Part of what makes a good protagonist in a movie is with what he is made to get up against. In the case of Gentleman Killer, Joe is not only up against a significant bunch of killer bandits, but up against their sadistic leader Ferreres. As Ferreres, actor Farjardo makes a perfectly good villain. With his raggedy clothing, dusty beard, and his pearly whites that he keeps showing off whenever his character breaks into laughter (which is pretty often), Farjardo is what moviegoers should expect a villain to be like in a spaghetti western such as this. Perhaps he could have leaned a little closer to being over-the-top in his presentation and his actions (like some classic villains in other spaghetti westerns), but overall the character of Ferreres is a perfectly acceptable villain. There are other things about Gentleman Killer that I thought were well done enough as well, such as the musical score composed by Bruno Nicolai (conducted by the great Ennio Morricone.) Now, it isn't a score as memorable as what Morricone did with the westerns he scored, but it has its own charms, such as the gentle "toot toot toot" cue that occasionally punctuates scenes. The only thing about the movie that I was disappointed with was with its action scenes. In fairness, I must point out that in the movie there is one scene concerning a fistfight that's among the best of its kind that I have seen for a long time. But the rest of the action (the expected shootings, etc.), while not bad, are kind of flat. Maybe I have been spoiled by the superior action in spaghetti westerns such as the Sartana movies.
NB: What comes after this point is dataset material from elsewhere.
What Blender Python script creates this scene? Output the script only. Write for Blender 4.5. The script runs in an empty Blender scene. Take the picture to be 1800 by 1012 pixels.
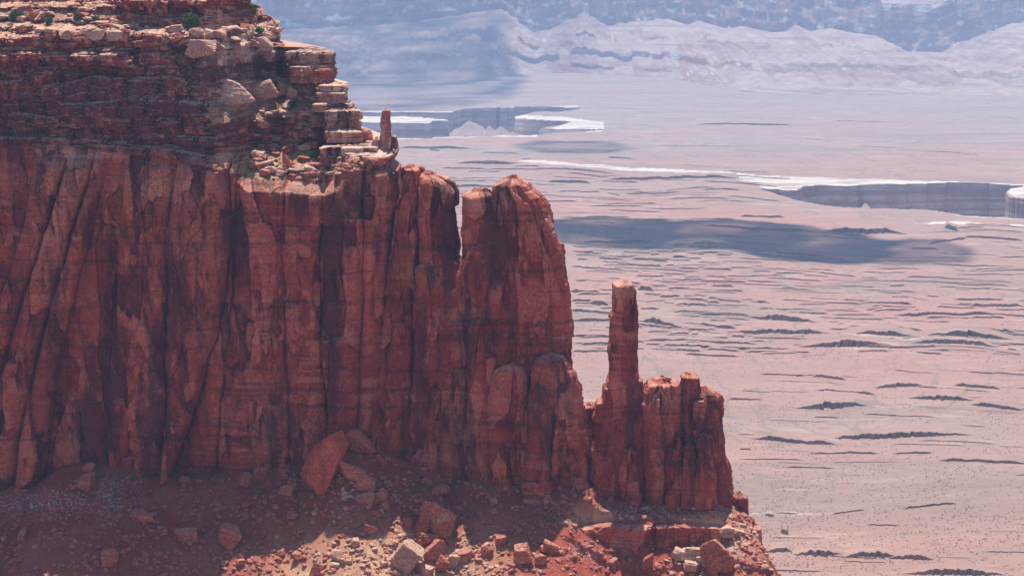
import bpy, math, random
import numpy as np
from mathutils import Vector
R = math.radians
random.seed(7)
RNG = np.random.default_rng(7)
C = bpy.context.scene.collection
sc = bpy.context.scene

# ------------------------------------------------------------------ camera, light, air
F = 3138.0                       # focal length in photo pixels (1800 wide)
PITCH = R(9.7)
CAM = np.array([0.0, 0.0, 450.0])
cam_d = bpy.data.cameras.new('camera'); cam_d.sensor_width = 36.0
cam_d.lens = 36.0 * F / 1800.0
cam_d.clip_start = 1.0; cam_d.clip_end = 120000.0
cam = bpy.data.objects.new('camera', cam_d); C.objects.link(cam)
cam.location = CAM; cam.rotation_euler = (R(90) - PITCH, 0, 0)
sc.camera = cam

SUN_EL, SUN_AZ = R(72.5), R(-3)     # azimuth measured from +Y (the view direction) towards +X
w = bpy.data.worlds.new('World'); sc.world = w; w.use_nodes = True
nt = w.node_tree; bg = nt.nodes['Background']
sky = nt.nodes.new('ShaderNodeTexSky'); sky.sky_type = 'NISHITA'; sky.sun_disc = False
sky.sun_elevation = SUN_EL; sky.sun_rotation = SUN_AZ; sky.altitude = 1500
nt.links.new(sky.outputs[0], bg.inputs[0]); bg.inputs[1].default_value = 0.125
sd = bpy.data.lights.new('sun', 'SUN'); sd.energy = 5.0; sd.angle = R(0.5); sd.color = (1.0, 0.95, 0.88)
so = bpy.data.objects.new('sun', sd); C.objects.link(so)
so.rotation_euler = (-(R(90) - SUN_EL), 0, -SUN_AZ)
sc.view_settings.view_transform = 'Standard'; sc.view_settings.look = 'None'
sc.view_settings.exposure = 0.52; sc.view_settings.gamma = 1.0
sc.cycles.volume_bounces = 2; sc.cycles.max_bounces = 6
try:
    sc.cycles.use_denoising = True; sc.cycles.denoiser = 'OPENIMAGEDENOISE'
except Exception: pass

cp, sp = math.cos(PITCH), math.sin(PITCH)
def at(u, v, D):
    """photo pixel -> world point on the plane y = D (arrays allowed)"""
    a = (np.asarray(u, float) - 900.0) / F; b = (506.0 - np.asarray(v, float)) / F
    dx = a; dy = cp + b * sp; dz = -sp + b * cp
    t = D / dy
    return dx * t, np.asarray(D, float) + 0 * t, CAM[2] + dz * t
def uv_of(x, y, z):
    z = z - CAM[2]
    d = y * cp - z * sp; up = y * sp + z * cp
    return 900.0 + F * x / d, 506.0 - F * up / d
def ground(u, v, z=0.0):
    a = (np.asarray(u, float) - 900.0) / F; b = (506.0 - np.asarray(v, float)) / F
    dz = -sp + b * cp; t = (z - CAM[2]) / dz
    return a * t, (cp + b * sp) * t

# ------------------------------------------------------------------ noise
_p = np.random.default_rng(3).permutation(1024).astype(np.int64)
_P = np.concatenate([_p, _p])
def _h(*k):
    r = np.zeros(np.broadcast(*k).shape, np.int64)
    for i in k: r = _P[(r + i) & 1023]
    return r
_G = np.random.default_rng(5).normal(size=(1024, 3)); _G /= np.linalg.norm(_G, axis=1)[:, None]
def noise(x, y, z=0.0):
    x, y, z = np.broadcast_arrays(np.asarray(x, float), np.asarray(y, float), np.asarray(z, float))
    xi, yi, zi = np.floor(x), np.floor(y), np.floor(z)
    fx, fy, fz = x - xi, y - yi, z - zi
    xi, yi, zi = xi.astype(np.int64), yi.astype(np.int64), zi.astype(np.int64)
    s = lambda t: t * t * t * (t * (t * 6 - 15) + 10)
    ux, uy, uz = s(fx), s(fy), s(fz); out = 0
    for i in (0, 1):
        for j in (0, 1):
            for k in (0, 1):
                g = _G[_h(xi + i, yi + j, zi + k)]
                d = g[..., 0] * (fx - i) + g[..., 1] * (fy - j) + g[..., 2] * (fz - k)
                out = out + d * (ux if i else 1 - ux) * (uy if j else 1 - uy) * (uz if k else 1 - uz)
    return out * 1.6
def fbm(x, y, z=0.0, o=4, g=0.5):
    r = 0; a = 1.0; f = 1.0; n = 0
    for k in range(o):
        r = r + a * noise(np.asarray(x) * f + 17.3 * k, np.asarray(y) * f + 5.1 * k, np.asarray(z) * f); n += a; a *= g; f *= 2.03
    return r / n
def rnd(i, j, s):
    return _h(i, j, np.full_like(i, s)) / 1024.0
def vor(x, y, seed):
    """2D Voronoi: F1, F2-F1, random per cell"""
    xi, yi = np.floor(x).astype(np.int64), np.floor(y).astype(np.int64)
    f1 = np.full(x.shape, 9.0); f2 = np.full(x.shape, 9.0); idv = np.zeros(x.shape)
    for i in (-1, 0, 1):
        for j in (-1, 0, 1):
            a, b = xi + i, yi + j
            px = a + 0.1 + 0.8 * rnd(a, b, seed); py = b + 0.1 + 0.8 * rnd(a, b, seed + 1)
            d = np.maximum(np.abs(px - x), np.abs(py - y) * 0.9) * 0.6 + 0.4 * np.hypot(px - x, py - y)
            c = rnd(a, b, seed + 2); n = d < f1
            f2 = np.where(n, f1, np.minimum(f2, d)); idv = np.where(n, c, idv); f1 = np.where(n, d, f1)
    return f1, f2 - f1, idv
sstep = lambda a, b, t: (lambda q: q * q * (3 - 2 * q))(np.clip((t - a) / (b - a), 0, 1))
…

While this may not make Gentleman Killer the choice to introduce people to the charms of spaghetti westerns, it's a solid diversion for those who are fans. I had fun with it.

Note: A warning to those thinking of buying a copy of the movie. The North American DVD of the movie (put out by Wild East Production) is flawed. A manufacturing error has reportedly resulted in the movie only able to display properly for those with widescreen television sets. If you have an older boxy TV set, the image will look squished. Buyer beware.